The BJP thought it had found in the JNU incident the perfect weapon to crush the radical student politics of JNU and tarnish and isolate the Left movement as being 'anti-national'. But in the process it has only managed to trigger a massive solidarity movement within JNU and powerful protests across the country. If the BJP thought it could escape the heat of Hyderabad by targeting JNU, it has only succeeded in further strengthening the bonds of solidarity between the struggling students, and now 40 universities including Hyderabad have come out in support of JNU. Even a party like the Congress which had initially begun to toe the BJP line has had to change its stance and stand up in support of JNU and against the Sangh-BJP assault on democracy.

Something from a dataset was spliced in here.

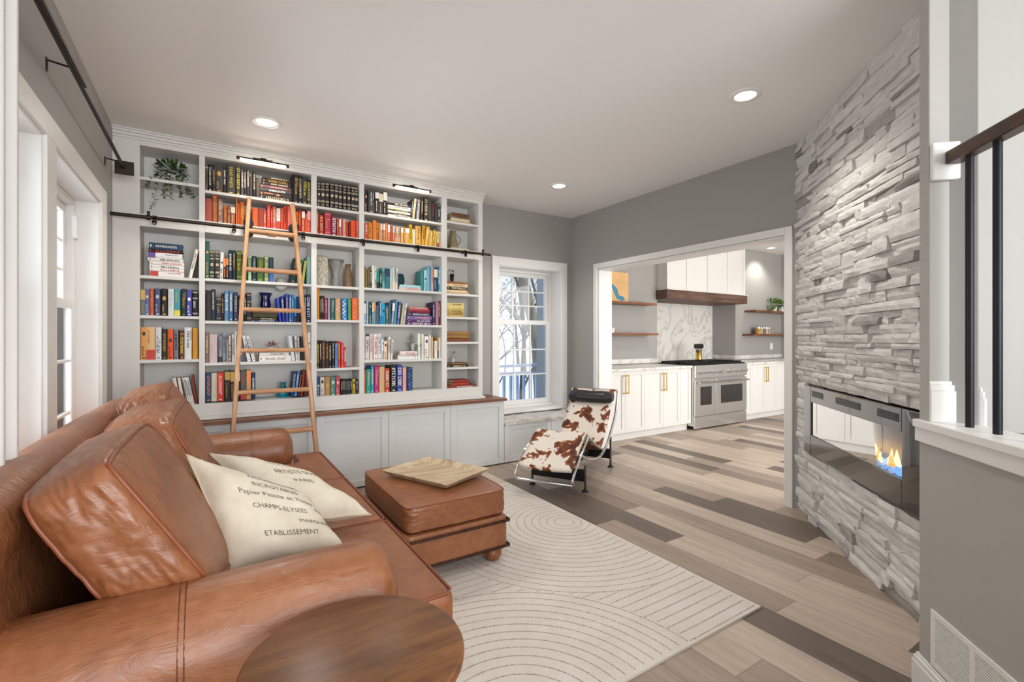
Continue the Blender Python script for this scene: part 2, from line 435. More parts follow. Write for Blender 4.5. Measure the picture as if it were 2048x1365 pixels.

A leader like Mayawati who usually keeps quiet on such issues has also come out in opposition to the BJP's tactic of using the colonial era sedition law against the students.

Indeed, in every corner of the country, it is the BJP which has now been thoroughly exposed and isolated, not only on the question of democracy but also on the plane of patriotism. The progressive vision of patriotism which combines consistent anti-imperialism with the struggle for justice, dignity and democracy for the oppressed millions, and views the nation, first and foremost, in terms of the people and their needs, aspirations and rights is being articulated boldly and eloquently all around us. The legacy of Bhagat Singh and Ambedkar cherished by generations over the last eight decades and more, and now brought ever closer in articulation and action by the resistance emanating from Hyderabad and JNU, will give a crushing defeat to the fascist project of the Nazi-inspired pseudo-nationalists of Nagpur.